Like fees, these displayed significant scale effects. The paper proposes a
simple methodology by which courts can evaluate the reasonableness of fee

It seems to me it is one thing to investigate and determine what the facts show about amounts of attorneys' fees historically and whether fees in a particular case currently are in line or not in line with precedent, but it is also even more important to evaluate the benefits and detriments of the litigation to not only the plaintiffs but also to members of the public who are not parties to the litigation but for whom the litigation has consequences, in order to reach a determination of whether the litigation justifies the amount of the attorneys' fees.

My blog goes on ad nauseum why I think the amount of attorneys' fees is not justified.

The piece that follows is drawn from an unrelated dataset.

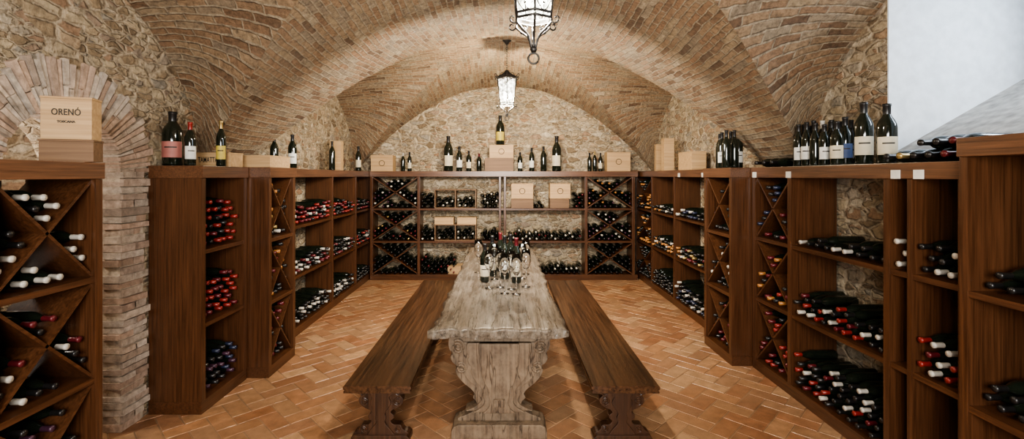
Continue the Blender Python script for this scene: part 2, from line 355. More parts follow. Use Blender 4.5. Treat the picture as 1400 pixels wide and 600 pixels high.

Have you written an article, or can you cite me to an article, that does the kind of evaluation I am talking about and concludes that the amount of attorneys' fees is justified?

Thank you very much.

Robert Shattuck

Sent: 2/9/2009 3:51:31 P.M. Central Standard Time
Subj: RE: Your articles regarding class action attorneys' fees

our paper was not normative in the sense of what fees should be but rather just asked what they are.